Pour faire monter la sauce d’une recette qui a pris un coup de vieux ces dernières décennies, le jazz international peine à trouver de nouvelles figures du jazz vocal au féminin et ainsi étoffer la cohorte déjà constituée des Dianne Reeves, Dee Dee Bridgewater, Cécile McLorin Salvant et autre Samara Joy. Voici un autre premier choix au repêchage : Ekep Nkwelle.
Vers 20h samedi, le petit amphithéâtre extérieur de l’Esplanade Tranquille, nommé Pub Molson pendant la durée du FIJM, était l’un des rares lieux protégés de la pluie insistante qui s’est calmée plus tard, fort heureusement pour notre Dominique Fils-Aimée qui a pu donner une performance impériale sur la Scène TD.

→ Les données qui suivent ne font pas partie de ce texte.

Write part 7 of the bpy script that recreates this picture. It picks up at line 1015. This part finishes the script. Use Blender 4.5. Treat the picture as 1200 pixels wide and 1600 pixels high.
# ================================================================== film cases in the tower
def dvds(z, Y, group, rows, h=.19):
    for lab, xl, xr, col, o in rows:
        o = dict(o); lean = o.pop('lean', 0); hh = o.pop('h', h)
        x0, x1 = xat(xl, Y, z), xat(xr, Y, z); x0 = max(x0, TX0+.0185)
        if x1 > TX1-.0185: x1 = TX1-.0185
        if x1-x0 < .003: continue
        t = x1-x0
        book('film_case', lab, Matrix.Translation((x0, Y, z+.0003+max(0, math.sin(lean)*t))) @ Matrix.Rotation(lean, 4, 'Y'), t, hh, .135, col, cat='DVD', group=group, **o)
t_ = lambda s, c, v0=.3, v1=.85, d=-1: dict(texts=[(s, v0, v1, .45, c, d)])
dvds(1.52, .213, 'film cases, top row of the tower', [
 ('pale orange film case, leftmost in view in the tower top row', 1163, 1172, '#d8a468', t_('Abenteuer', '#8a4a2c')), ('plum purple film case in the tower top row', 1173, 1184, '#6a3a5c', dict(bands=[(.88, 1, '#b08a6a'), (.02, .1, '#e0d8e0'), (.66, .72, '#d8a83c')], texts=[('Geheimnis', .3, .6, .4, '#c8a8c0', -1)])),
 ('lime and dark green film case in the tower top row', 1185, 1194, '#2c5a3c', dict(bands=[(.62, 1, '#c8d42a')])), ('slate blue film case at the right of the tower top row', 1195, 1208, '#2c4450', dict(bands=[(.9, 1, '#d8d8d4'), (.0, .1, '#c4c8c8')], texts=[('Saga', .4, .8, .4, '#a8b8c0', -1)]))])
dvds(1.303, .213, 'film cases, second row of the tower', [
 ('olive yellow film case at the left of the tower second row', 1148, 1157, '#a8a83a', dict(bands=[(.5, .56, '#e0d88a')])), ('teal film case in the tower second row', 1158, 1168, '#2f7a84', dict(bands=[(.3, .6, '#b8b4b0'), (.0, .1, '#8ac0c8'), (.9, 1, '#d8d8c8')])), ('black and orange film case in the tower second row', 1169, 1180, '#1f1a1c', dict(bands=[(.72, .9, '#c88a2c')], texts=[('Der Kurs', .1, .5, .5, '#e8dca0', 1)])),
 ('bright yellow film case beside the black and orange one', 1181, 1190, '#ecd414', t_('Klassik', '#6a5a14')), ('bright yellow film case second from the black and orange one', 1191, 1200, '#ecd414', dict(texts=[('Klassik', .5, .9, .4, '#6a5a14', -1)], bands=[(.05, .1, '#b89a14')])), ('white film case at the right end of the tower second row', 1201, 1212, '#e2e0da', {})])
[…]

À plus petite échelle, cette jeune femme de 25 ans, née à Washington DC de parents Camerounais, a mis sur le cul les centaines de personnes présentes à cette authentique découverte. L’illustre inconnue a très peu enregistré, nous étions tous là au hasard de la découverte
Ça commence avec un jazz très enclin au gospel et à la soul jazz. Et puis ça plonge direct dans le monde de la grande Abbey Lincoln, et l’on se dit une fois de plus que cette vibe afro-américaine est absolument inimitable. Comme c’est le cas d’Ekep Nkwelle, il faut être imprégné de la vie noire états-unienne pour l’exprimer ainsi à travers le jazz. Excellent quartette de jazz moderne, chanteuse hantée par les esprit de ses aïeules.
Ekep Kwelle passe ensuite à des reprises de Betty Carter arrangées par le Brésilien Djavan, l’esprit de Betty y est chaudement interpellé.
La chanteuse passe ensuite à l’évocation fervente de Nina Simone et sa si puissante blackness.
Et c’est la relecture de Solitude d’ Ellington, et c’est Moanin’ de Bobby Timmons, et ainsi de suite jusqu’à la fin de cette heure, somme toute palpitante.
En choisissant ce répertoire somme toute assez prévisible du jazz moderne et du jazz vocal au féminin, Ekep Nkwelle aurait pu nous nous laisser de glace, nous endormir ou nous diriger vers d’autres scènes. Ce ne fut pas le cas! Avec de l’archi-connu, cette jeune chanteuse accomplit des miracles d’expressivité, de puissance, d’exubérance, d’aisance, de sensibilité, de passion, de tripes sur la table.
Dans sa robe blanche, elle aura mis tout le monde présent. Sans exception. Nous étions trop peu pour dégainer le cliché « une étoile est née » mais… nous ne sommes pas loin de le faire.